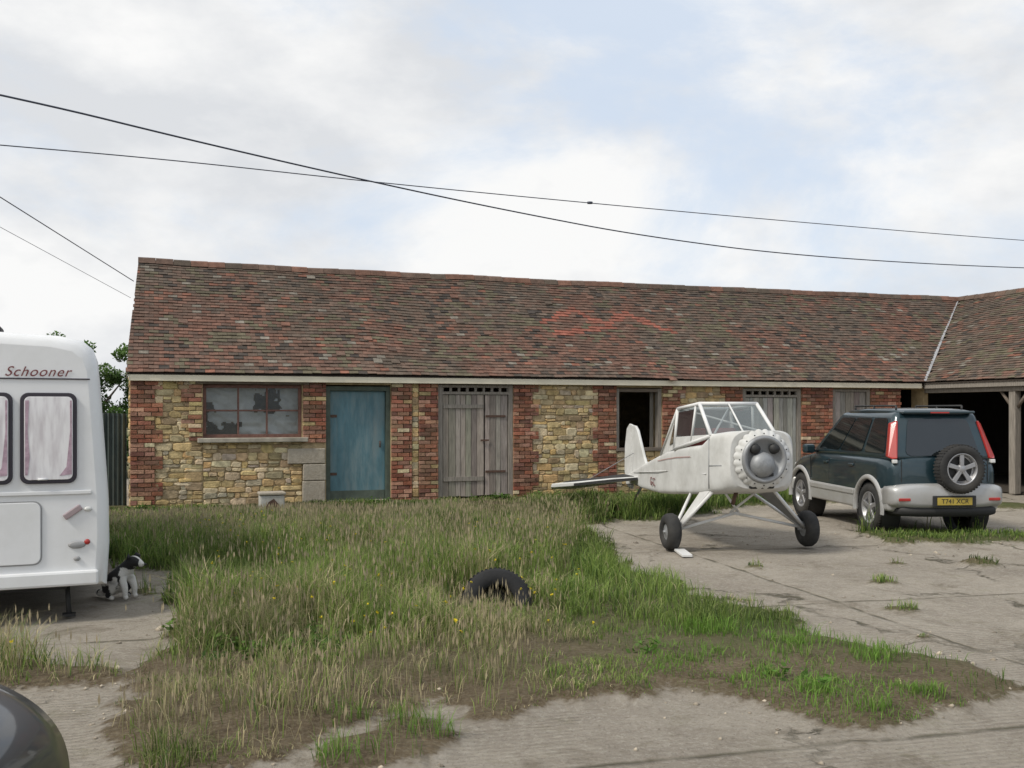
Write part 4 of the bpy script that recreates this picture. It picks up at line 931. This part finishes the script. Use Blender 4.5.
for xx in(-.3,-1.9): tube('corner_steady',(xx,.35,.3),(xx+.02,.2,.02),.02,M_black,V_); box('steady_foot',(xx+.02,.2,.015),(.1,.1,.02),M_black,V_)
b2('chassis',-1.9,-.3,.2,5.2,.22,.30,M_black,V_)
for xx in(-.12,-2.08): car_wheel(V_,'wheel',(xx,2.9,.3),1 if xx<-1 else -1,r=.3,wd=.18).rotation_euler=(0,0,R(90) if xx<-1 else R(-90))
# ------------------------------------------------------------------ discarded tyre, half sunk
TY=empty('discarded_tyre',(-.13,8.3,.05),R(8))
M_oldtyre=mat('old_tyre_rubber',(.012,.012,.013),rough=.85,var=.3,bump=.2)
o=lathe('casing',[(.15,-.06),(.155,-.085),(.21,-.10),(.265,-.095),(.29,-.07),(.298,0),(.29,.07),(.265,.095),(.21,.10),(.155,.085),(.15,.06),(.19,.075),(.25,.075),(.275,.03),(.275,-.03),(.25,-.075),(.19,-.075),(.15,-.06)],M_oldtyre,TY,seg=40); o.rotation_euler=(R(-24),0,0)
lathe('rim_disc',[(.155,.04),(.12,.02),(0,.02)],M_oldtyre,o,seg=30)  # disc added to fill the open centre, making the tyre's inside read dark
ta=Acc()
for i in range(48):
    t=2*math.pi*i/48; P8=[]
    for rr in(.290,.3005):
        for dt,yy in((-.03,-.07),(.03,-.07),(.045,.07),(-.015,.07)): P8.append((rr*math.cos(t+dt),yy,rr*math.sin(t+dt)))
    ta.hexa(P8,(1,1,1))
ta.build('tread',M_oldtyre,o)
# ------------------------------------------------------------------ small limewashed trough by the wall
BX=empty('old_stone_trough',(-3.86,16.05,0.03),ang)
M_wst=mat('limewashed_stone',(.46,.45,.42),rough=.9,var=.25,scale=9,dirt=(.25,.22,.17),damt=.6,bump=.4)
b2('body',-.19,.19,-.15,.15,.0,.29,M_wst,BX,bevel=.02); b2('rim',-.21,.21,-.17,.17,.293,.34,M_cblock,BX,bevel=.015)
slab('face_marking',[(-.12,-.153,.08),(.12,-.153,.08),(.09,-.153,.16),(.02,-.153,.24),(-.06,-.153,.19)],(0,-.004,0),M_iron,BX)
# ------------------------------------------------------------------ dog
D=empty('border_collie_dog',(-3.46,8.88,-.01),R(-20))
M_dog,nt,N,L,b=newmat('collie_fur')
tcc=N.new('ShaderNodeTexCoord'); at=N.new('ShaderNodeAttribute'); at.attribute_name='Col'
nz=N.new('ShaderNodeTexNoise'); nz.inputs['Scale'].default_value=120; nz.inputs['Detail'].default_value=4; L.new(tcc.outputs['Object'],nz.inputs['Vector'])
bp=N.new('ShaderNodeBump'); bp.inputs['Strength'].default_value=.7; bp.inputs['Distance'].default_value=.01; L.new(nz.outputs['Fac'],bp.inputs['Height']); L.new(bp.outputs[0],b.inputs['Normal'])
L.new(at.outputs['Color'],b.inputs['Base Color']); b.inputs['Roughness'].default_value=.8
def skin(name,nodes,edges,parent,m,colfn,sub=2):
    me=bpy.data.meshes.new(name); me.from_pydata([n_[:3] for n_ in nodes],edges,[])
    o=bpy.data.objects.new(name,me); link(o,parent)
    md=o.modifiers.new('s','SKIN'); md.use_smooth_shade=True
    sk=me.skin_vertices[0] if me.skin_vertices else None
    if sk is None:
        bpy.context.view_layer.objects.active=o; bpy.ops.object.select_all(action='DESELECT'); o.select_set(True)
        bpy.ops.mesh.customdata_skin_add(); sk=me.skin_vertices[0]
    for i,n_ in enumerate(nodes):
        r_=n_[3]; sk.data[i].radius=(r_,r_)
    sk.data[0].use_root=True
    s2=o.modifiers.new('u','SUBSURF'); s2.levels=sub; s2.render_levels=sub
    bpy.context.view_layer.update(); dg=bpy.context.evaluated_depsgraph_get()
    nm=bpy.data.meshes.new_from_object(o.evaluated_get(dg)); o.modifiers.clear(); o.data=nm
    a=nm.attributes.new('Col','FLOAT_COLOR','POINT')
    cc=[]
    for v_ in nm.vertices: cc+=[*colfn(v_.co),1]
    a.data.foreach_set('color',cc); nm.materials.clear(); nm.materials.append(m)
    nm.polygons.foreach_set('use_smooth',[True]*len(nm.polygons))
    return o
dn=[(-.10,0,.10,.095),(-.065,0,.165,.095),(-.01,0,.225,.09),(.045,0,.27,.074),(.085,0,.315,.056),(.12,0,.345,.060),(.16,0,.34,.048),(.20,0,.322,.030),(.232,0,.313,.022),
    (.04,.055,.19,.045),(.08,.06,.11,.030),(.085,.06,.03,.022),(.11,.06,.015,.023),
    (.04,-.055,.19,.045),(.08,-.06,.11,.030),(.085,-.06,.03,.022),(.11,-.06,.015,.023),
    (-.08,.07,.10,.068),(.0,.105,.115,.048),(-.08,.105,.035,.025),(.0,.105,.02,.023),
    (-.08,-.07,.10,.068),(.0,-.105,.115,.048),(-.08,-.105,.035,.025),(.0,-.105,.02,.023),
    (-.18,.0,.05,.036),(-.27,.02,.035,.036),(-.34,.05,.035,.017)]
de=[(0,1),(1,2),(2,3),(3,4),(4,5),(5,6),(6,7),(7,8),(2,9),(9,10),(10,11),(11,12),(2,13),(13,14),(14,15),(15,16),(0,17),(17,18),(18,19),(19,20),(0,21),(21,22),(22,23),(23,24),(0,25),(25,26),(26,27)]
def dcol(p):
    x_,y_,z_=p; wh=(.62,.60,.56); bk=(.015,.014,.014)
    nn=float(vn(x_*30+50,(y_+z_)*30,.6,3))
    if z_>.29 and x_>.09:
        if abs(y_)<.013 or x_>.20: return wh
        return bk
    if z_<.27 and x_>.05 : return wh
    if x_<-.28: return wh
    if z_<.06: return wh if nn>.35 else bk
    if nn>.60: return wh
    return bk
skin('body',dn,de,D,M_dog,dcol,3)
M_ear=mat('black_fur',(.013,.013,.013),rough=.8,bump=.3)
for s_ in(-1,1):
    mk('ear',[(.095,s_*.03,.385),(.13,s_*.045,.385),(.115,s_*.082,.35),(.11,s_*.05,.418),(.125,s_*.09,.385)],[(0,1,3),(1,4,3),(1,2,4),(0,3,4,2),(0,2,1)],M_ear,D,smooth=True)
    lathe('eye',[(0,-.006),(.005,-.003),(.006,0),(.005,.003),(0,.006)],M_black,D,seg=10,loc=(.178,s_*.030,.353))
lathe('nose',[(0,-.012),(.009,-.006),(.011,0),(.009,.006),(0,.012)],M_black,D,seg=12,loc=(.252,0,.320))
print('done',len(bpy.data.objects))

● ● ● ● ●

Write out the whole listing exactly, and drop the pictures.

Write part 4 of the bpy script that recreates this picture. It picks up at line 931. This part finishes the script. Use Blender 4.5.
for xx in(-.3,-1.9): tube('corner_steady',(xx,.35,.3),(xx+.02,.2,.02),.02,M_black,V_); box('steady_foot',(xx+.02,.2,.015),(.1,.1,.02),M_black,V_)
b2('chassis',-1.9,-.3,.2,5.2,.22,.30,M_black,V_)
for xx in(-.12,-2.08): car_wheel(V_,'wheel',(xx,2.9,.3),1 if xx<-1 else -1,r=.3,wd=.18).rotation_euler=(0,0,R(90) if xx<-1 else R(-90))
# ------------------------------------------------------------------ discarded tyre, half sunk
TY=empty('discarded_tyre',(-.13,8.3,.05),R(8))
M_oldtyre=mat('old_tyre_rubber',(.012,.012,.013),rough=.85,var=.3,bump=.2)
o=lathe('casing',[(.15,-.06),(.155,-.085),(.21,-.10),(.265,-.095),(.29,-.07),(.298,0),(.29,.07),(.265,.095),(.21,.10),(.155,.085),(.15,.06),(.19,.075),(.25,.075),(.275,.03),(.275,-.03),(.25,-.075),(.19,-.075),(.15,-.06)],M_oldtyre,TY,seg=40); o.rotation_euler=(R(-24),0,0)
lathe('rim_disc',[(.155,.04),(.12,.02),(0,.02)],M_oldtyre,o,seg=30)  # disc added to fill the open centre, making the tyre's inside read dark
ta=Acc()
for i in range(48):
    t=2*math.pi*i/48; P8=[]
    for rr in(.290,.3005):
        for dt,yy in((-.03,-.07),(.03,-.07),(.045,.07),(-.015,.07)): P8.append((rr*math.cos(t+dt),yy,rr*math.sin(t+dt)))
    ta.hexa(P8,(1,1,1))
ta.build('tread',M_oldtyre,o)
# ------------------------------------------------------------------ small limewashed trough by the wall
BX=empty('old_stone_trough',(-3.86,16.05,0.03),ang)
M_wst=mat('limewashed_stone',(.46,.45,.42),rough=.9,var=.25,scale=9,dirt=(.25,.22,.17),damt=.6,bump=.4)
b2('body',-.19,.19,-.15,.15,.0,.29,M_wst,BX,bevel=.02); b2('rim',-.21,.21,-.17,.17,.293,.34,M_cblock,BX,bevel=.015)
slab('face_marking',[(-.12,-.153,.08),(.12,-.153,.08),(.09,-.153,.16),(.02,-.153,.24),(-.06,-.153,.19)],(0,-.004,0),M_iron,BX)
# ------------------------------------------------------------------ dog
D=empty('border_collie_dog',(-3.46,8.88,-.01),R(-20))
M_dog,nt,N,L,b=newmat('collie_fur')
tcc=N.new('ShaderNodeTexCoord'); at=N.new('ShaderNodeAttribute'); at.attribute_name='Col'
nz=N.new('ShaderNodeTexNoise'); nz.inputs['Scale'].default_value=120; nz.inputs['Detail'].default_value=4; L.new(tcc.outputs['Object'],nz.inputs['Vector'])
bp=N.new('ShaderNodeBump'); bp.inputs['Strength'].default_value=.7; bp.inputs['Distance'].default_value=.01; L.new(nz.outputs['Fac'],bp.inputs['Height']); L.new(bp.outputs[0],b.inputs['Normal'])
L.new(at.outputs['Color'],b.inputs['Base Color']); b.inputs['Roughness'].default_value=.8
def skin(name,nodes,edges,parent,m,colfn,sub=2):
    me=bpy.data.meshes.new(name); me.from_pydata([n_[:3] for n_ in nodes],edges,[])
    o=bpy.data.objects.new(name,me); link(o,parent)
    md=o.modifiers.new('s','SKIN'); md.use_smooth_shade=True
    sk=me.skin_vertices[0] if me.skin_vertices else None
    if sk is None:
        bpy.context.view_layer.objects.active=o; bpy.ops.object.select_all(action='DESELECT'); o.select_set(True)
        bpy.ops.mesh.customdata_skin_add(); sk=me.skin_vertices[0]
    for i,n_ in enumerate(nodes):
        r_=n_[3]; sk.data[i].radius=(r_,r_)
    sk.data[0].use_root=True
    s2=o.modifiers.new('u','SUBSURF'); s2.levels=sub; s2.render_levels=sub
    bpy.context.view_layer.update(); dg=bpy.context.evaluated_depsgraph_get()
    nm=bpy.data.meshes.new_from_object(o.evaluated_get(dg)); o.modifiers.clear(); o.data=nm
    a=nm.attributes.new('Col','FLOAT_COLOR','POINT')
    cc=[]
    for v_ in nm.vertices: cc+=[*colfn(v_.co),1]
    a.data.foreach_set('color',cc); nm.materials.clear(); nm.materials.append(m)
    nm.polygons.foreach_set('use_smooth',[True]*len(nm.polygons))
    return o
dn=[(-.10,0,.10,.095),(-.065,0,.165,.095),(-.01,0,.225,.09),(.045,0,.27,.074),(.085,0,.315,.056),(.12,0,.345,.060),(.16,0,.34,.048),(.20,0,.322,.030),(.232,0,.313,.022),
    (.04,.055,.19,.045),(.08,.06,.11,.030),(.085,.06,.03,.022),(.11,.06,.015,.023),
    (.04,-.055,.19,.045),(.08,-.06,.11,.030),(.085,-.06,.03,.022),(.11,-.06,.015,.023),
    (-.08,.07,.10,.068),(.0,.105,.115,.048),(-.08,.105,.035,.025),(.0,.105,.02,.023),
    (-.08,-.07,.10,.068),(.0,-.105,.115,.048),(-.08,-.105,.035,.025),(.0,-.105,.02,.023),
    (-.18,.0,.05,.036),(-.27,.02,.035,.036),(-.34,.05,.035,.017)]
de=[(0,1),(1,2),(2,3),(3,4),(4,5),(5,6),(6,7),(7,8),(2,9),(9,10),(10,11),(11,12),(2,13),(13,14),(14,15),(15,16),(0,17),(17,18),(18,19),(19,20),(0,21),(21,22),(22,23),(23,24),(0,25),(25,26),(26,27)]
def dcol(p):
    x_,y_,z_=p; wh=(.62,.60,.56); bk=(.015,.014,.014)
    nn=float(vn(x_*30+50,(y_+z_)*30,.6,3))
    if z_>.29 and x_>.09:
        if abs(y_)<.013 or x_>.20: return wh
        return bk
    if z_<.27 and x_>.05 : return wh
    if x_<-.28: return wh
    if z_<.06: return wh if nn>.35 else bk
    if nn>.60: return wh
    return bk
skin('body',dn,de,D,M_dog,dcol,3)
M_ear=mat('black_fur',(.013,.013,.013),rough=.8,bump=.3)
for s_ in(-1,1):
    mk('ear',[(.095,s_*.03,.385),(.13,s_*.045,.385),(.115,s_*.082,.35),(.11,s_*.05,.418),(.125,s_*.09,.385)],[(0,1,3),(1,4,3),(1,2,4),(0,3,4,2),(0,2,1)],M_ear,D,smooth=True)
    lathe('eye',[(0,-.006),(.005,-.003),(.006,0),(.005,.003),(0,.006)],M_black,D,seg=10,loc=(.178,s_*.030,.353))
lathe('nose',[(0,-.012),(.009,-.006),(.011,0),(.009,.006),(0,.012)],M_black,D,seg=12,loc=(.252,0,.320))
print('done',len(bpy.data.objects))